Нет и Ярослава Смелякова, хотя уже в «Любке» («Гражданин Вертинский / вертится. Спокойно / девочки танцуют / английский фокстрот») от присутствия Маяковского трудно избавиться. Но Смеляков написал «эти Лили и эти Оси», а пуще того, про «револьверную ноту фальши» (уж куда как сильнее, чем цитируемый Быковым «Револьвер Маяковского» Евтушенко), потому его такого Быков не хочет вставить в книжку. (То есть вставляет: как жертву – мол, получил бы от Маяка знаменитой его палкой.) А вот игнорирование Лимонова – загадочно.
Ну, чуть ли не на полном же серьезе Быков считал Окуджаву инкарнацией Блока, разница между уходом одного и приходом другого – неполных три года; между Маяковским и Лимоновым – неполных тринадцать лет: для тибетских лам и скитающихся душ – не срок. А географические расстояния, Петроград – Москва, Москва – Дзержинск – и вовсе не принципиальны…
Лимонов преодолел суицидальные настроения молодости, одомашнил, швырнул в творческую топку.
Сел в тюрьму не в юности, а в поздней зрелости, когда уже не сломаешься. Между тем Быков подчеркивает надлом после бутырской отсидки у Маяковского – думаю, он был очевиден и большевистским вождям, в этом, быть может, одна из причин, почему они не считали поэта «до конца своим». Кстати, Владимир Владимирович свое подростковое участие в революционном движении, закончившееся тюрьмой, особо не педалировал, в то время как Эдуард Вениаминович сделал тюремно-лагерные годы ключевым элементом собственной легенды.
Быков: «По меньшей мере дважды – в 1918 и 1927 годах – Маяковский упорно думал о романе. Первый роман, согласно воспоминаниям Триоле, должен был называться «Две сестры» и повествовать об Эльзе и Лиле, о последовательной влюбленности героя в них, об отъезде одной и трудных отношениях с другой. Не осуществилось.

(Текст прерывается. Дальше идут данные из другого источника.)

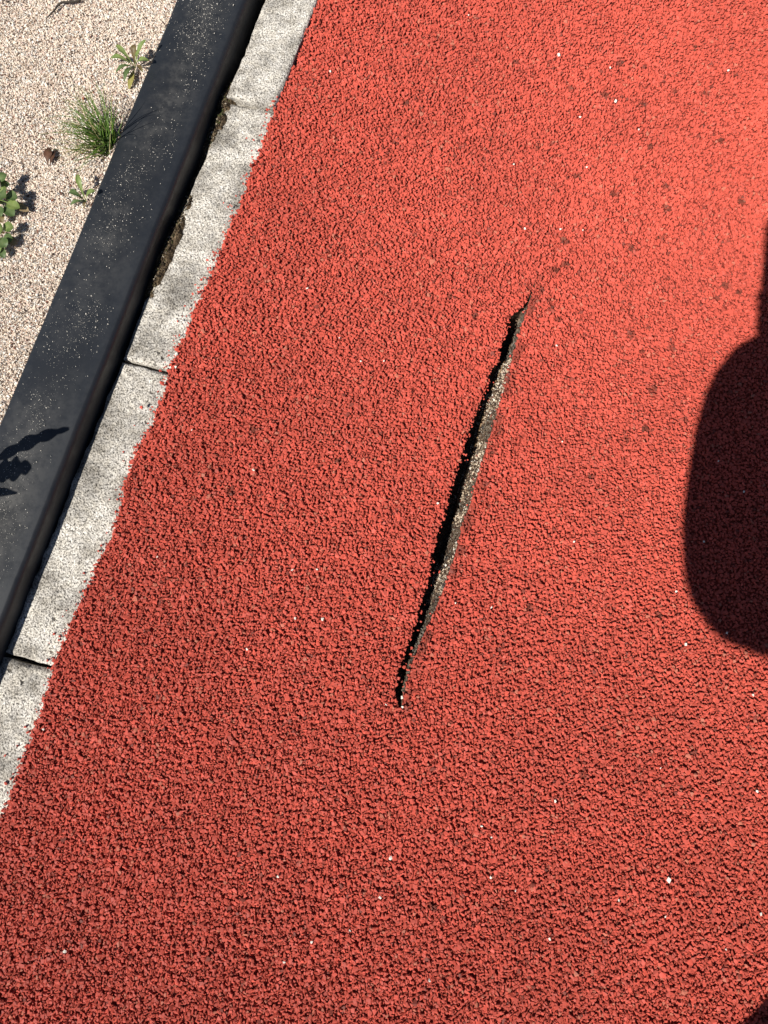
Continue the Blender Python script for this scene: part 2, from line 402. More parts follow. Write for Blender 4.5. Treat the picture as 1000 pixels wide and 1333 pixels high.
# pale grit and dark grit on the torn flank of the crack
pro_s = protos(18, 8, 0.85, 15)
rs = np.random.RandomState(55)
n = 3600
yy = rs.uniform(CY0 + 0.025, CY1 - 0.045, n); l, r_, mm = cL(yy), cR(yy), crack_foot(yy); w = r_ - l
t = rs.uniform(-0.25, 1.0, n); xx = mm + (r_ - mm) * t
dp = crack_depth(yy)
zz = np.where(t > 0, -dp * (1 - 0.86 * t), -dp * 1.05) + 0.0006
ok = w > 0.004
pal = np.array([[0.60, 0.50, 0.38], [0.44, 0.35, 0.25], [0.30, 0.22, 0.15], [0.05, 0.04, 0.035], [0.16, 0.12, 0.08], [0.7, 0.66, 0.58], [0.22, 0.05, 0.035]])
kk = rs.choice(7, n, p=[0.28, 0.22, 0.12, 0.16, 0.09, 0.09, 0.04])
tt = pal[kk] * rs.uniform(0.75, 1.1, n)[:, None]
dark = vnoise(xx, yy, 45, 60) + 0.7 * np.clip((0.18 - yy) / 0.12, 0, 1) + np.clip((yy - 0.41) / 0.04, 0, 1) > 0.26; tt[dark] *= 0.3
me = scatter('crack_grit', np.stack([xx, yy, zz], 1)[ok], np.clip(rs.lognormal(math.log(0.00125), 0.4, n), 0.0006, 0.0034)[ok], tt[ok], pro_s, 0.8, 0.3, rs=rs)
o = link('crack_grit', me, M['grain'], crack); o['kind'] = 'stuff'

# ------------------------------------------------------------------ kerb of concrete stones
JL = [P(295, 126), P(156, 465), P(0, 851)]
JR = [P(356, 139), P(219, 481), P(65, 870)]
stepv = (JL[0] - JL[2]) / 2
JL = [JL[0] + stepv * 2, JL[0] + stepv] + JL + [JL[2] - stepv, JL[2] - stepv * 2]
JR = [JR[0] + stepv * 2, JR[0] + stepv] + JR + [JR[2] - stepv, JR[2] - stepv * 2]
kerb = empty('kerb', (JL[3].x, JL[3].y, 0)); tag(kerb, 'row of pale speckled concrete kerb stones along the red track edge', 'kerb')
tops = [0.002, 0.0025, -0.0072, -0.0078, -0.0078, -0.0078]
gaps = [0.002, 0.002, 0.0015, 0.0026, 0.0030, 0.002, 0.002]
pits = [(239, 336), (190, 590), (67, 805), (64, 848), (25, 888), (8, 872), (233, 500), (330, 52), (205, 455), (210, 462), (195, 508), (188, 547)]
pitw = [(P(a, c).x, P(a, c).y) for a, c in pits]
def kerb_stone(i):
    """stone between joint i (upper) and i+1 (lower)"""
    near = 1 <= i <= 4
    nu, nv = (64, 260) if near else (12, 24)
    rs = np.random.RandomState(70 + i)
    v = np.linspace(0, 1, nv)[:, None]; u = np.linspace(0, 1, nu)[None, :]
    a, c, d, e = JL[i], JR[i], JL[i + 1], JR[i + 1]
    Lx, Ly = a.x + (d.x - a.x) * v, a.y + (d.y - a.y) * v
    Rx, Ry = c.x + (e.x - c.x) * v, c.y + (e.y - c.y) * v
    ax = (a - d).normalized(); side = Vector((ax.y, -ax.x, 0))
    ov = 0.003 if i <= 1 else 0.022          # reaches under the rubber
    Rx = Rx + side.x * ov; Ry = Ry + side.y * ov
    X = Lx + (Rx - Lx) * u; Y = Ly + (Ry - Ly) * u
    # shorten by the joint and roughen the long left arris
    pull_top = gaps[i] * (1 + 0.4 * vnoise(X, Y, 90, 80)); pull_bot = gaps[i + 1] * (1 + 0.4 * vnoise(X, Y, 90, 81))
    k = -pull_top * (1 - v) + pull_bot * v
    chip = (0.0010 * vnoise(X, Y, 28, 82) + 0.0013 * vnoise(X, Y, 90, 83)) * (1 - u) ** 2
    X = X + ax.x * k + side.x * chip; Y = Y + ax.y * k + side.y * chip
    dl = u * 0.09; dr = (1 - u) * 0.09; dt = v * 0.41; db = (1 - v) * 0.41
    dm = np.minimum(np.minimum(dl, dr), np.minimum(dt, db)) + 0 * X
    round_ = 0.0035 * np.clip(1 - dm / 0.006, 0, 1) ** 2 * (1 + 0.8 * vnoise(X, Y, 60, 84))
    Z = tops[i] - round_ + 0.0005 * vnoise(X, Y, 45, 85) + 0.00045 * vnoise(X, Y, 260, 86)
    if near: Z = Z + rs.normal(0, 0.00022, Z.shape)
    for px_, py_ in pitw:
        Z = Z - 0.004 * np.clip(1.6 - np.hypot(X - px_, Y - py_) / 0.0018 * (1 + 0.4 * vnoise(X, Y, 400, 87)), 0, 1)
    o0 = kerb.location
    top = np.stack([X - o0.x, Y - o0.y, Z], -1).reshape(-1, 3)
    idx = np.arange(nu * nv).reshape(nv, nu)
    Q = [np.stack([idx[:-1, :-1], idx[1:, :-1], idx[1:, 1:], idx[:-1, 1:]], -1).reshape(-1, 4)]
    ring = np.concatenate([idx[0, :], idx[1:, -1], idx[-1, ::-1][1:], idx[::-1, 0][1:-1]])
    low = top[ring].copy(); low[:, 2] = -0.09
    n0 = len(top); m_ = len(ring); b_ = n0 + np.arange(m_)
    Q.append(np.stack([ring, np.roll(ring, -1), np.roll(b_, -1), b_], -1))
    me = np_mesh('kerb_stone', np.concatenate([top, low]), np.concatenate(Q))
    return link('kerb_stone', me, M['concrete'], kerb)
for i in range(6): kerb_stone(i)

# ------------------------------------------------------------------ black rubber edging: one long rounded bar
prof = [(0.0, -0.08), (0.0, ZB - 0.004), (0.0008, ZB - 0.0015), (0.003, ZB - 0.0002)]
for t in np.linspace(0.06, 0.88, 13): prof.append((bar_w * t, ZB + 0.0026 * math.sin(math.pi * min(t / 0.8, 1))))
r0 = bar_w * 0.085
for a in np.linspace(75, 0, 10): prof.append((bar_w - r0 + r0 * math.cos(R(a)), ZB - 0.0105 + 0.0112 * math.sin(R(a)) ** 0.9))
prof += [(bar_w + 0.0005, -0.02), (bar_w + 0.001, -0.08)]
Ls = np.concatenate([np.linspace(-3, -1.3, 5), np.linspace(-1.2, 1.2, 220), np.linspace(1.3, 3, 5)])
NPf = len(prof); V, F, CT_ = [], [], []
for q in Ls:
    base = bar_b + bar_dir * q
    for s, z in prof:
        wob = 0.0010 * float(vnoise(q, s * 2, 7, 90)) + 0.0004 * float(vnoise(q, s, 40, 91))
        p = base + bar_right * (s + wob * (1 if s > 0.01 else 0.5)); V.append((p.x - bar_b.x, p.y - bar_b.y, z + 0.0006 * float(vnoise(q, s * 5, 9, 92)) * (z > 0)))
        dm = max(0.0, 1 - abs(s / bar_w - 0.45) / 0.46) * (z > 0.02) * min(1, max(0, 0.62 + 0.7 * float(vnoise(q, s, 6, 93)))); CT_.append([dm] * 3)
for i in range(len(Ls) - 1):
    for j in range(NPf - 1):
        a = i * NPf + j; F.append((a, a + 1, a + NPf + 1, a + NPf))
me = np_mesh('rubber_edging', V, F, np.array(CT_), smooth=True)
bar = link('rubber_edging', me, M['rubber']); bar.location = (bar_b.x, bar_b.y, 0)
tag(bar, 'long black rubber edging strip with rounded shoulder, dusted with sand, between sand and kerb', 'edging')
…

О неоконченных отношениях роман писать трудно»…. Это так, но Лимонов написал о незавершенных отношениях не один роман, а несколько: «Эдичка», «Укрощение тигра в Париже», «Анатомия героя» и даже «Дед». В последнем «неоконченность» разрешается забавной вещественной метафорой: «Часть своих трусов Фифи забывает, и они остаются у Деда. Не так давно Дед подсчитал вместе с Фифи, она корчилась от хохота на постели, количество трусов. Было уже отсчитано около сотни, но Дед был уверен, что их больше, и продолжал искать в шкафу, вытаскивая трусы и отделяя их от чулок и лифчиков Фифи, которых тоже скопилось множество. Наконец трусы иссякли. (…) Пересчитав, обнаружили, что трусов 103. Прописью: сто три единицы трусов».

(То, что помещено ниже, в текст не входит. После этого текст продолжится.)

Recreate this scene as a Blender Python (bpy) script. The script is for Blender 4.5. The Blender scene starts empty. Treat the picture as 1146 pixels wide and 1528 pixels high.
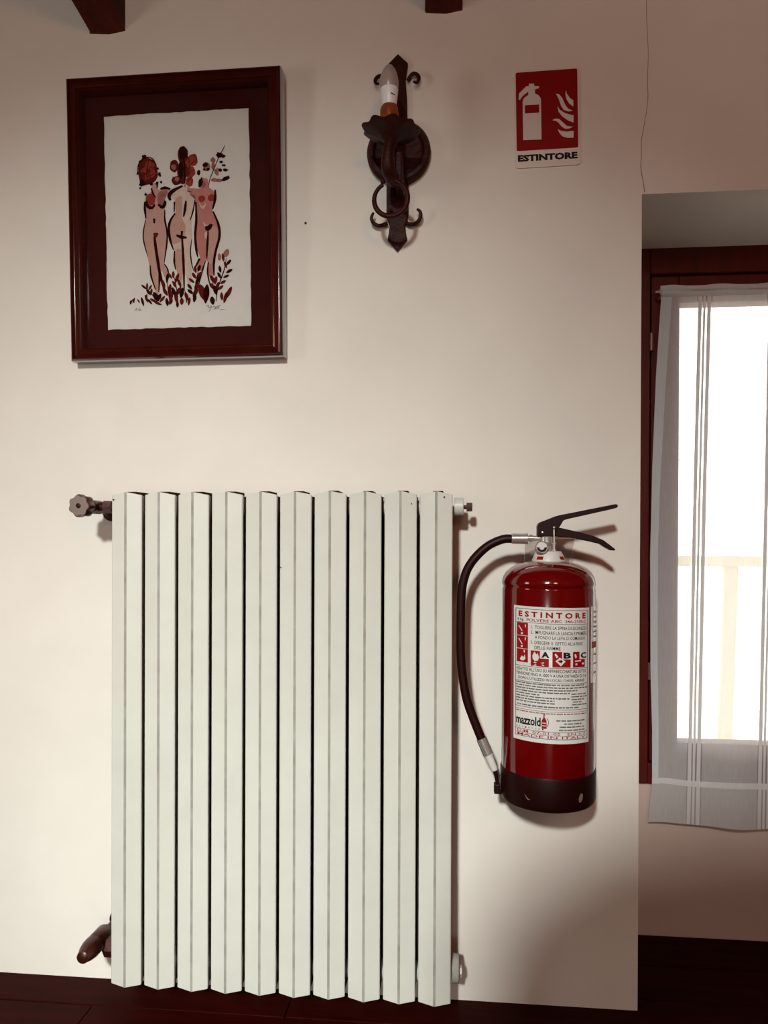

Быков: «В 1927–1928 годах он (Маяковский. – А. К.) рассказывает сразу нескольким собеседницам о намерении написать роман «Двенадцать женщин» – или «Дюжина женщин», что звучит еще грубее».
Замысел, понятно, не осуществлен, но если задуматься, а кто ж осуществил-то, первым придет в голову именно Лимонов. И уж явно избыточный символизм в том, что Лимонов, общавшийся с Лилей Брик и друживший с Татьяной Яковлевой-Либерман, отлично написал про обеих в первой и лучшей «Книге мертвых».

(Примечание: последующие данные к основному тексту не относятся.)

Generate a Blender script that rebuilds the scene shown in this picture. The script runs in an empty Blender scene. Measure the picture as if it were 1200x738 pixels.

Или вот Хлебников, с которым, согласно Быкову, у Маяковского «получилось не совсем хорошо». Равно как и Александр Блок, которого Дмитрий Львович отдельной главой в «Современниках» не вывел (но присутствует он постоянно), с ним получалось сложно: «Маяковский всю жизнь мечтал ответить Блоку»; «Маяковский любил Блока ревнивой и мучительной любовью. По поводу и без повода читал «Ты помнишь, в нашей бухте сонной…». Когда в Одессе летом двадцать шестого Кирсанов не смог продолжить стихотворение, Маяковский взорвался: «Кирсанов! Читайте Блока! Блок – великий поэт, его не объедешь!»